I've gotten out my rulebooks for Advanced Dungeons & Dragons, 1st Edition recently, as I wanted to see just how much of the game I played 30+ years is actually what was in the rules. If I found omissions or discrepancies, then I wanted to see what the as-written rule actually did vs. what's been said.
First: no, what I played was (as was commonly done) some mashup of Basic and AD&D. We had fun, but we also contributed to the conditions that would result in D&D 3.X and its successors. We were punk kids with no wargaming background and no connection to the Twin Cities-Lake Geneva scene. We thought we were the shit, and when we weren't playing Car Wars we blundered our way through mega-dungeons that one of us designed on spare sheets of graph paper (where it was eight squares to the inch, not four) meant for use on a drafting table.
Second: While the Dungeon Master's Guide discouraged it formally, the rest of the game did not work properly if PCs were not rolled using strict 3d6 in order. Critical hits were not baseline, and THAC0 was a mistake; the matrices worked as intended when actually applied properly. Paladins, Druids, Monks, and especially Bards were meant to be rare (and Bards a reward for executing a well-planned long-term goal) and that didn't happen without said rolling method. Level limits actually have teeth when used, and the training rules by themselves reigned in bad behavior by players of many sorts.
Third: Gygax needed a better editor. I thought I had issues with phrasing for reader comprehension, and once I parsed what he wrote I got mad at how needlessly obtuse and complex his technical writing was. It's no surprise why many AD&D1e fans prefer to use OSRIC when running that edition of D&D. That said, when seeing how the machine operates his infamous rant about time-keeping makes perfect sense.
This is going somewhere.
While this D&D edition is the first to commit the sin of being books and not a boxed set, it is also the edition that many gamers would say is where the practical limit of ruleset complexity (and thus intellectual density) got discovered. Player-facing rules complexity is significant, but still not so heavy that it's a turnoff; the Game Master shoulders the bulk of the burden, one he can increase (and benefit players) simply by not using official character sheets. A pencil and a single-subject notebook is still more than enough.

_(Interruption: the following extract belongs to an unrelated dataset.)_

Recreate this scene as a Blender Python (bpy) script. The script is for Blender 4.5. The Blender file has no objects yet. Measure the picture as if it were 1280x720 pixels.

In play, players can still operate on natural language and the fundamental feedback loop of "What Do You Do?", leaving the rules to the GM. This does mean that the GM has to spend time with the tomes, doing homework until he masters the rules. So long as the GM isn't the punk-assed power-tripper too many of us were when we were kids (i.e. be a normal adult), this is fine and a lot of the later editions' measures to limit GMs is not necessary at all. Mech Piloting is not a viable strategy by default; trying to do that doesn't give the full reward that later editions do.
While Greyhawk is mentioned, the rules don't specify a setting. They give you enough to imply one, but that is only implication. Instead, the Game Master gets told multiple times that setting decisions are his to make, and that he should bring those decisions forth to players when that information matters to their decision-making (and not just during play; if Dwarves are not in the campaign, players need to know at character generation. The tools to create verisimilitude are present, but it is on the GM to make it so.
If the Original and Basic D&D editions erred on too little substance to make use of liminality, AD&D's 1st edition erred on too much. (As we've seen, you can code AD&D into a videogame- as several examples show.) However, contrary to informed expectation, the rules of AD&D1e are not so inter-dependent that they cannot be changed at all without disastrous consequence.
It is by no means a perfect example, but it is an example of practical liminality that isn't destroyed. Damaged? Maybe. Destroyed? No. That came later.